- Directions for this task: Every line of the listing must be reproduced as it stands. Leave the images behind.

━━ Data shown ━━

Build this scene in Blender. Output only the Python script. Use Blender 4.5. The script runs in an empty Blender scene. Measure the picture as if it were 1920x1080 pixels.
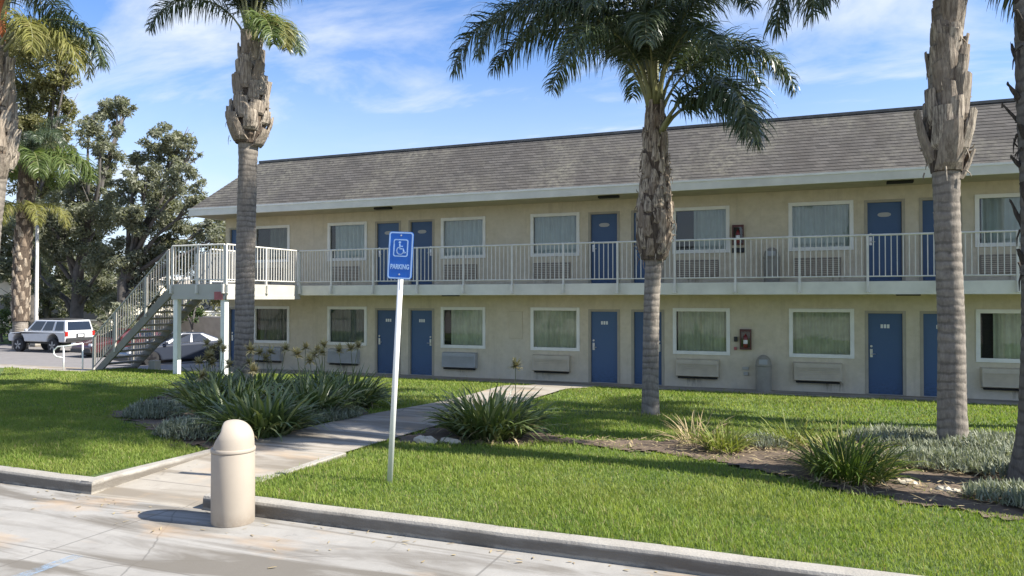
import bpy, math, random
import numpy as np
from mathutils import Vector, Matrix, Quaternion, noise as mnoise

random.seed(7)
RNG = np.random.default_rng(7)
SC = bpy.context.scene
COL = SC.collection
rad = math.radians

# ------------------------------------------------------------------ camera
YAW, CAM_H, FPX = rad(21.4), 1.95, 1400.0
PITCH = math.atan(20 / FPX)
cam_d = bpy.data.cameras.new('camera')
cam = bpy.data.objects.new('camera', cam_d)
COL.objects.link(cam)
cam.location = (0, 0, CAM_H)
cam.rotation_euler = (rad(90) + PITCH, 0, YAW)
cam_d.sensor_width = 36.0
cam_d.lens = FPX / 1920 * 36.0
cam_d.clip_start = 0.1
cam_d.clip_end = 3000
SC.camera = cam

# ------------------------------------------------------------------ light
SUN_EL, SUN_AZ = rad(44), rad(5)          # azimuth measured from +x towards +y
sdir = Vector((math.cos(SUN_EL) * math.cos(SUN_AZ), math.cos(SUN_EL) * math.sin(SUN_AZ), math.sin(SUN_EL)))
sd = bpy.data.lights.new('sun', 'SUN')
sd.energy = 5.0
sd.angle = rad(0.5)
sd.color = (1.0, 0.95, 0.87)
sun = bpy.data.objects.new('sun', sd)
COL.objects.link(sun)
sun.rotation_euler = sdir.to_track_quat('Z', 'Y').to_euler()

w = bpy.data.worlds.new('World')
SC.world = w
w.use_nodes = True
nt = w.node_tree
for n in list(nt.nodes):
    nt.nodes.remove(n)
out = nt.nodes.new('ShaderNodeOutputWorld')
bg = nt.nodes.new('ShaderNodeBackground')
bg.inputs['Strength'].default_value = 0.08
sky = nt.nodes.new('ShaderNodeTexSky')
sky.sky_type = 'NISHITA'
sky.sun_disc = False
sky.sun_elevation = SUN_EL
sky.sun_rotation = rad(90) - SUN_AZ
sky.air_density = 1.0
sky.dust_density = 0.3
sky.ozone_density = 3.0
# thin cirrus in the sky: streaky noise over the sky direction
tc = nt.nodes.new('ShaderNodeTexCoord')
sep = nt.nodes.new('ShaderNodeSeparateXYZ')
nt.links.new(tc.outputs['Generated'], sep.inputs[0])
def wmath(op, a, b=None, clamp=False):
    m = nt.nodes.new('ShaderNodeMath'); m.operation = op; m.use_clamp = clamp
    for i, v in enumerate((a, b)):
        if v is None: continue
        if isinstance(v, (int, float)): m.inputs[i].default_value = v
        else: nt.links.new(v, m.inputs[i])
    return m.outputs[0]
zc = wmath('ADD', wmath('MAXIMUM', sep.outputs['Z'], 0.0), 0.22)
ux = wmath('DIVIDE', sep.outputs['X'], zc)
uy = wmath('DIVIDE', sep.outputs['Y'], zc)
comb = nt.nodes.new('ShaderNodeCombineXYZ')
nt.links.new(ux, comb.inputs[0]); nt.links.new(uy, comb.inputs[1])
mp = nt.nodes.new('ShaderNodeMapping')
mp.inputs['Rotation'].default_value = (0, 0, rad(38))
mp.inputs['Scale'].default_value = (1.0, 1.9, 1)
mp.inputs['Location'].default_value = (0.55, 0.2, 0)
nt.links.new(comb.outputs[0], mp.inputs[0])
n1 = nt.nodes.new('ShaderNodeTexNoise')
n1.inputs['Scale'].default_value = 1.3; n1.inputs['Detail'].default_value = 9
n1.inputs['Roughness'].default_value = 0.58; n1.inputs['Distortion'].default_value = 0.45
nt.links.new(mp.outputs[0], n1.inputs['Vector'])
mr = nt.nodes.new('ShaderNodeMapRange')
mr.inputs['From Min'].default_value = 0.44; mr.inputs['From Max'].default_value = 0.72
mr.inputs['To Min'].default_value = 0.0; mr.inputs['To Max'].default_value = 0.95
nt.links.new(n1.outputs['Fac'], mr.inputs['Value'])
mix = nt.nodes.new('ShaderNodeMixRGB')
mix.inputs['Color2'].default_value = (5.7, 6.1, 6.7, 1)
hz = nt.nodes.new('ShaderNodeMapRange'); hz.inputs['From Min'].default_value = 0.0; hz.inputs['From Max'].default_value = 0.36
hz.inputs['To Min'].default_value = 0.72; hz.inputs['To Max'].default_value = 0.0; hz.interpolation_type = 'SMOOTHSTEP'
nt.links.new(sep.outputs['Z'], hz.inputs['Value'])
cf = wmath('MAXIMUM', mr.outputs[0], wmath('MULTIPLY', hz.outputs[0], 1.0))
cf = wmath('ADD', cf, wmath('MULTIPLY', wmath('MULTIPLY', hz.outputs[0], mr.outputs[0]), 0.5), True)
nt.links.new(cf, mix.inputs['Fac'])
tint = nt.nodes.new('ShaderNodeMixRGB'); tint.blend_type = 'MULTIPLY'; tint.inputs['Fac'].default_value = 1
tint.inputs['Color2'].default_value = (.90, 1.10, 1.38, 1)
nt.links.new(sky.outputs['Color'], tint.inputs['Color1'])
nt.links.new(tint.outputs['Color'], mix.inputs['Color1'])
nt.links.new(mix.outputs['Color'], bg.inputs['Color'])
nt.links.new(bg.outputs[0], out.inputs[0])

SC.view_settings.view_transform = 'Standard'
SC.view_settings.look = 'None'
SC.view_settings.exposure = 1.08
SC.view_settings.gamma = 1.0
SC.render.engine = 'CYCLES'
SC.cycles.use_denoising = True
SC.cycles.max_bounces = 8
SC.cycles.transparent_max_bounces = 12

# ------------------------------------------------------------------ helpers
def at(px, py, F):
    """world point seen at photo pixel (px,py), F metres ahead of the camera"""
    x = (px - 960) / FPX
    y = -(py - 540) / FPX
    fw = math.cos(PITCH) - y * math.sin(PITCH)
    up = math.sin(PITCH) + y * math.cos(PITCH)
    r = Vector((x * math.cos(YAW) - fw * math.sin(YAW), x * math.sin(YAW) + fw * math.cos(YAW), up))
    return Vector((0, 0, CAM_H)) + r * F

def tag(o, label=None, cat=None, group=None, kind=None):
    if label: o['label'] = label
    if cat: o['category'] = cat
    if group: o['group'] = group
    if kind: o['kind'] = kind
    return o

def empty(name, loc=(0, 0, 0), rz=0.0):
    o = bpy.data.objects.new(name, None)
    o.location = loc; o.rotation_euler = (0, 0, rz); o.empty_display_size = 0.2
    COL.objects.link(o)
    return o

def kids(o):
    return [c for c in list(COL.objects) if c.parent == o]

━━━

- Task response:
Build this scene in Blender. Output only the Python script. Use Blender 4.5. The script runs in an empty Blender scene. Measure the picture as if it were 1920x1080 pixels.
import bpy, math, random
import numpy as np
from mathutils import Vector, Matrix, Quaternion, noise as mnoise

random.seed(7)
RNG = np.random.default_rng(7)
SC = bpy.context.scene
COL = SC.collection
rad = math.radians

# ------------------------------------------------------------------ camera
YAW, CAM_H, FPX = rad(21.4), 1.95, 1400.0
PITCH = math.atan(20 / FPX)
cam_d = bpy.data.cameras.new('camera')
cam = bpy.data.objects.new('camera', cam_d)
COL.objects.link(cam)
cam.location = (0, 0, CAM_H)
cam.rotation_euler = (rad(90) + PITCH, 0, YAW)
cam_d.sensor_width = 36.0
cam_d.lens = FPX / 1920 * 36.0
cam_d.clip_start = 0.1
cam_d.clip_end = 3000
SC.camera = cam

# ------------------------------------------------------------------ light
SUN_EL, SUN_AZ = rad(44), rad(5)          # azimuth measured from +x towards +y
sdir = Vector((math.cos(SUN_EL) * math.cos(SUN_AZ), math.cos(SUN_EL) * math.sin(SUN_AZ), math.sin(SUN_EL)))
sd = bpy.data.lights.new('sun', 'SUN')
sd.energy = 5.0
sd.angle = rad(0.5)
sd.color = (1.0, 0.95, 0.87)
sun = bpy.data.objects.new('sun', sd)
COL.objects.link(sun)
sun.rotation_euler = sdir.to_track_quat('Z', 'Y').to_euler()

w = bpy.data.worlds.new('World')
SC.world = w
w.use_nodes = True
nt = w.node_tree
for n in list(nt.nodes):
    nt.nodes.remove(n)
out = nt.nodes.new('ShaderNodeOutputWorld')
bg = nt.nodes.new('ShaderNodeBackground')
bg.inputs['Strength'].default_value = 0.08
sky = nt.nodes.new('ShaderNodeTexSky')
sky.sky_type = 'NISHITA'
sky.sun_disc = False
sky.sun_elevation = SUN_EL
sky.sun_rotation = rad(90) - SUN_AZ
sky.air_density = 1.0
sky.dust_density = 0.3
sky.ozone_density = 3.0
# thin cirrus in the sky: streaky noise over the sky direction
tc = nt.nodes.new('ShaderNodeTexCoord')
sep = nt.nodes.new('ShaderNodeSeparateXYZ')
nt.links.new(tc.outputs['Generated'], sep.inputs[0])
def wmath(op, a, b=None, clamp=False):
    m = nt.nodes.new('ShaderNodeMath'); m.operation = op; m.use_clamp = clamp
    for i, v in enumerate((a, b)):
        if v is None: continue
        if isinstance(v, (int, float)): m.inputs[i].default_value = v
        else: nt.links.new(v, m.inputs[i])
    return m.outputs[0]
zc = wmath('ADD', wmath('MAXIMUM', sep.outputs['Z'], 0.0), 0.22)
ux = wmath('DIVIDE', sep.outputs['X'], zc)
uy = wmath('DIVIDE', sep.outputs['Y'], zc)
comb = nt.nodes.new('ShaderNodeCombineXYZ')
nt.links.new(ux, comb.inputs[0]); nt.links.new(uy, comb.inputs[1])
mp = nt.nodes.new('ShaderNodeMapping')
mp.inputs['Rotation'].default_value = (0, 0, rad(38))
mp.inputs['Scale'].default_value = (1.0, 1.9, 1)
mp.inputs['Location'].default_value = (0.55, 0.2, 0)
nt.links.new(comb.outputs[0], mp.inputs[0])
n1 = nt.nodes.new('ShaderNodeTexNoise')
n1.inputs['Scale'].default_value = 1.3; n1.inputs['Detail'].default_value = 9
n1.inputs['Roughness'].default_value = 0.58; n1.inputs['Distortion'].default_value = 0.45
nt.links.new(mp.outputs[0], n1.inputs['Vector'])
mr = nt.nodes.new('ShaderNodeMapRange')
mr.inputs['From Min'].default_value = 0.44; mr.inputs['From Max'].default_value = 0.72
mr.inputs['To Min'].default_value = 0.0; mr.inputs['To Max'].default_value = 0.95
nt.links.new(n1.outputs['Fac'], mr.inputs['Value'])
mix = nt.nodes.new('ShaderNodeMixRGB')
mix.inputs['Color2'].default_value = (5.7, 6.1, 6.7, 1)
hz = nt.nodes.new('ShaderNodeMapRange'); hz.inputs['From Min'].default_value = 0.0; hz.inputs['From Max'].default_value = 0.36
hz.inputs['To Min'].default_value = 0.72; hz.inputs['To Max'].default_value = 0.0; hz.interpolation_type = 'SMOOTHSTEP'
nt.links.new(sep.outputs['Z'], hz.inputs['Value'])
cf = wmath('MAXIMUM', mr.outputs[0], wmath('MULTIPLY', hz.outputs[0], 1.0))
cf = wmath('ADD', cf, wmath('MULTIPLY', wmath('MULTIPLY', hz.outputs[0], mr.outputs[0]), 0.5), True)
nt.links.new(cf, mix.inputs['Fac'])
tint = nt.nodes.new('ShaderNodeMixRGB'); tint.blend_type = 'MULTIPLY'; tint.inputs['Fac'].default_value = 1
tint.inputs['Color2'].default_value = (.90, 1.10, 1.38, 1)
nt.links.new(sky.outputs['Color'], tint.inputs['Color1'])
nt.links.new(tint.outputs['Color'], mix.inputs['Color1'])
nt.links.new(mix.outputs['Color'], bg.inputs['Color'])
nt.links.new(bg.outputs[0], out.inputs[0])

SC.view_settings.view_transform = 'Standard'
SC.view_settings.look = 'None'
SC.view_settings.exposure = 1.08
SC.view_settings.gamma = 1.0
SC.render.engine = 'CYCLES'
SC.cycles.use_denoising = True
SC.cycles.max_bounces = 8
SC.cycles.transparent_max_bounces = 12

# ------------------------------------------------------------------ helpers
def at(px, py, F):
    """world point seen at photo pixel (px,py), F metres ahead of the camera"""
    x = (px - 960) / FPX
    y = -(py - 540) / FPX
    fw = math.cos(PITCH) - y * math.sin(PITCH)
    up = math.sin(PITCH) + y * math.cos(PITCH)
    r = Vector((x * math.cos(YAW) - fw * math.sin(YAW), x * math.sin(YAW) + fw * math.cos(YAW), up))
    return Vector((0, 0, CAM_H)) + r * F

def tag(o, label=None, cat=None, group=None, kind=None):
    if label: o['label'] = label
    if cat: o['category'] = cat
    if group: o['group'] = group
    if kind: o['kind'] = kind
    return o

def empty(name, loc=(0, 0, 0), rz=0.0):
    o = bpy.data.objects.new(name, None)
    o.location = loc; o.rotation_euler = (0, 0, rz); o.empty_display_size = 0.2
    COL.objects.link(o)
    return o

def kids(o):
    return [c for c in list(COL.objects) if c.parent == o]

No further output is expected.